■ Information supplied
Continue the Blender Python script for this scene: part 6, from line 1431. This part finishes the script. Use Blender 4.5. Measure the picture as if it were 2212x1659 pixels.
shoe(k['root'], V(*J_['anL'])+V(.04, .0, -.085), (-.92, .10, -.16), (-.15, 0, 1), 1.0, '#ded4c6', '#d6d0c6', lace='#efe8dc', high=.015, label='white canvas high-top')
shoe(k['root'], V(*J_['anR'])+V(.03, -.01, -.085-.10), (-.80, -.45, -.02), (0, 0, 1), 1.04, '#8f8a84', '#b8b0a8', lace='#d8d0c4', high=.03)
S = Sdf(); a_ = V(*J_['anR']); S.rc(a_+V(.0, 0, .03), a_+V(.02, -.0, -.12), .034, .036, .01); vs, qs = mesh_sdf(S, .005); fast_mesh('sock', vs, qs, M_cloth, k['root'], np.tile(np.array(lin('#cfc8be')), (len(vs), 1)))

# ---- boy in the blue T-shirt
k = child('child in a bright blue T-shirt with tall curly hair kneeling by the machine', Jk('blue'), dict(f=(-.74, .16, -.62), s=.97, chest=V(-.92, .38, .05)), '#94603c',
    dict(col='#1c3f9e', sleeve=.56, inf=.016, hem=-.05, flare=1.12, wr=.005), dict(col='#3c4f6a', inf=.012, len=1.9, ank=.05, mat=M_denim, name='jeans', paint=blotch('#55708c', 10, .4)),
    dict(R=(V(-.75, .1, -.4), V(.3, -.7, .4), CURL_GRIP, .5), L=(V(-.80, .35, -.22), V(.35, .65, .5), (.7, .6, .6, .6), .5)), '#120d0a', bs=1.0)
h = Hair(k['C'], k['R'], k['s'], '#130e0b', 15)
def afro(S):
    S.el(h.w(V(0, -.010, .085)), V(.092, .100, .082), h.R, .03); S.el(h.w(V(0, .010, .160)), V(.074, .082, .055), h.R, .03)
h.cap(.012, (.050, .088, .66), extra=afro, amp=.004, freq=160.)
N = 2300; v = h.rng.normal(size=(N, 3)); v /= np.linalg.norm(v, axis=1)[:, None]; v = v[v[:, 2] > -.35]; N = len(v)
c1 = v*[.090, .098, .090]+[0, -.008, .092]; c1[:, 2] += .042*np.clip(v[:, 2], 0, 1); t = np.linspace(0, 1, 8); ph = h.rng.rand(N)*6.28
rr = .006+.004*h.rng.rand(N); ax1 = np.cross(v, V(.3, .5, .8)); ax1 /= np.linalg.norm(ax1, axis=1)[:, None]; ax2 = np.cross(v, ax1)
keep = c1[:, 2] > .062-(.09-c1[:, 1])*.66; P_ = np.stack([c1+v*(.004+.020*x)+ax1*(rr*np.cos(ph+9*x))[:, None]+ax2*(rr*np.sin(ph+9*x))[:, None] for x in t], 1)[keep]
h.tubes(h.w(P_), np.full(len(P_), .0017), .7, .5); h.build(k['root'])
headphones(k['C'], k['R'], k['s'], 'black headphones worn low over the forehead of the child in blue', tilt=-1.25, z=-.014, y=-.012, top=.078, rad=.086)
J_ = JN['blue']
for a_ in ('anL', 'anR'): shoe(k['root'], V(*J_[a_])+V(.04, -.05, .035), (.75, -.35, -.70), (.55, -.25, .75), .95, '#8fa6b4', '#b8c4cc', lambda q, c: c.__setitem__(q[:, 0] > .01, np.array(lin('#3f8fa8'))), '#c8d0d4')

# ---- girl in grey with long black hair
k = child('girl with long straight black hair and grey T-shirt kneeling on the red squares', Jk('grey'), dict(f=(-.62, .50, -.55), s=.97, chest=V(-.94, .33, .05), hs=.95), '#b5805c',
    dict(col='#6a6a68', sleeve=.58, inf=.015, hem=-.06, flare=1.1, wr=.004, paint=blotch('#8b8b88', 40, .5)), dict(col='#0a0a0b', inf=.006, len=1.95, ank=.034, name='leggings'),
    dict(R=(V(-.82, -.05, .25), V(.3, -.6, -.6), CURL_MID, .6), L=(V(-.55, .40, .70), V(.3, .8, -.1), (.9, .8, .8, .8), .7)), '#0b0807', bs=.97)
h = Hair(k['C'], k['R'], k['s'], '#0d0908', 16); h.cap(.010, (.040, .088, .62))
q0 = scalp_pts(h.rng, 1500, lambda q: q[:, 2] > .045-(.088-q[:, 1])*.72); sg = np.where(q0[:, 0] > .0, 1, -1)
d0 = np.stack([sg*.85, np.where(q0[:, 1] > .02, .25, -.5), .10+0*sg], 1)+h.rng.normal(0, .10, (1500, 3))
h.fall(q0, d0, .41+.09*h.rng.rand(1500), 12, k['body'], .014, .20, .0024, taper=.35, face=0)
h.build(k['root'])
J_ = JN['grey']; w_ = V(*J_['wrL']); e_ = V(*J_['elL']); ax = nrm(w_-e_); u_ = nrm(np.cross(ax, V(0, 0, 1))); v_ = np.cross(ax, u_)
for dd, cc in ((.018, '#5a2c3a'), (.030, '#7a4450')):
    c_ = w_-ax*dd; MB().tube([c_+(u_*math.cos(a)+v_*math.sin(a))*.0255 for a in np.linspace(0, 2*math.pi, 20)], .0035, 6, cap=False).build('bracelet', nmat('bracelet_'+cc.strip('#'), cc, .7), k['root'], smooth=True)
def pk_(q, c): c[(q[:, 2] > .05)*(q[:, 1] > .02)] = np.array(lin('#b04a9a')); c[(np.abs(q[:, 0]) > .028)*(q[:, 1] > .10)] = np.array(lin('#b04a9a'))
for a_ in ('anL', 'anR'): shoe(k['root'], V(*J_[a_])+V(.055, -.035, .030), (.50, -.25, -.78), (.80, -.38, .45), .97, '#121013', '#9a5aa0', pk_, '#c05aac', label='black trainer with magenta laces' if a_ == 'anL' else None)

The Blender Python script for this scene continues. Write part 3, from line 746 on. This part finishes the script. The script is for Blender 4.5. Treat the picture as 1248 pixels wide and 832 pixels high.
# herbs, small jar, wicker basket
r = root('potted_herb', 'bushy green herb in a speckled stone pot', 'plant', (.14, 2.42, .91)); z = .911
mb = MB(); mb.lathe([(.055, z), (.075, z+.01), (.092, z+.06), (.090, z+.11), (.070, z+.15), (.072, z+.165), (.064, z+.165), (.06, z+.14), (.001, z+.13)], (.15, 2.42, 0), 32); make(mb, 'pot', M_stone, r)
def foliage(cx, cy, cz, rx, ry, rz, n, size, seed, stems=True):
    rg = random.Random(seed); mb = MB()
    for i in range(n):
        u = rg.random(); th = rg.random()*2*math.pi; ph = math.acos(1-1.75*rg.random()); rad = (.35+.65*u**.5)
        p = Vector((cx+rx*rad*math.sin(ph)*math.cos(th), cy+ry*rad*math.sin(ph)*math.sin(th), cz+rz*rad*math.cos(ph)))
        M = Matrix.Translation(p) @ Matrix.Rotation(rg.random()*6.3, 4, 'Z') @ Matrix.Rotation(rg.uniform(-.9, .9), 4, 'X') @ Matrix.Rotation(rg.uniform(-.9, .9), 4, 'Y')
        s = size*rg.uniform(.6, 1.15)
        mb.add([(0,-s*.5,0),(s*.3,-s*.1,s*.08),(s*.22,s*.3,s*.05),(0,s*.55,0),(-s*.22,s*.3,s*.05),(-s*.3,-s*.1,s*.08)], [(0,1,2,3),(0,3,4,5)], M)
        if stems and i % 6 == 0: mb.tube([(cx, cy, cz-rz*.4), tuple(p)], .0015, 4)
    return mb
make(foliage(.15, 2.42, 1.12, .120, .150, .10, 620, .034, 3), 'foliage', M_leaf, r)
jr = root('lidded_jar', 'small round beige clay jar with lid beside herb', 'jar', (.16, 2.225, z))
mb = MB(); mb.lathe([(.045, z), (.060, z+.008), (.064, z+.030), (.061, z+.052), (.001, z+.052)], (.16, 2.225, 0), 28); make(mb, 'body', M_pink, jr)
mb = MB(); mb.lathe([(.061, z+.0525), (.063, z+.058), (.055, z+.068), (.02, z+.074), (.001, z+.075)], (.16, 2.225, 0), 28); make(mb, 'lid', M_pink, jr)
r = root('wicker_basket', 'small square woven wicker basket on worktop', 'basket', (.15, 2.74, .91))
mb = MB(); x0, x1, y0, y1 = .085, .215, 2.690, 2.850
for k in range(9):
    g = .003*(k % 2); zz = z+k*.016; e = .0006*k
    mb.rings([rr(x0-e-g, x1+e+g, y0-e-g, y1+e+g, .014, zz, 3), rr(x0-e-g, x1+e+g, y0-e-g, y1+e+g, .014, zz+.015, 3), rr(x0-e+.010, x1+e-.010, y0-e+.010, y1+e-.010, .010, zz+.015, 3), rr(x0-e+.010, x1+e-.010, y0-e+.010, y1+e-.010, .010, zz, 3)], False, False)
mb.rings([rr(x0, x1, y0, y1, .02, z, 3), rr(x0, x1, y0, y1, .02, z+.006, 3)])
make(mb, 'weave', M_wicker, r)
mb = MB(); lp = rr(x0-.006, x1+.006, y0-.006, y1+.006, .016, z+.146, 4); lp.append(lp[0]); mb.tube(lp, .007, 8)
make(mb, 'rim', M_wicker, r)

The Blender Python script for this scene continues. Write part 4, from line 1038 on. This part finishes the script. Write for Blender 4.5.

■ Given problem
Locate the word "this" in the data above. Copy every line carrying it.

■ The solution
Continue the Blender Python script for this scene: part 6, from line 1431. This part finishes the script. Use Blender 4.5. Measure the picture as if it were 2212x1659 pixels.
The Blender Python script for this scene continues. Write part 3, from line 746 on. This part finishes the script. The script is for Blender 4.5. Treat the picture as 1248 pixels wide and 832 pixels high.
The Blender Python script for this scene continues. Write part 4, from line 1038 on. This part finishes the script. Write for Blender 4.5.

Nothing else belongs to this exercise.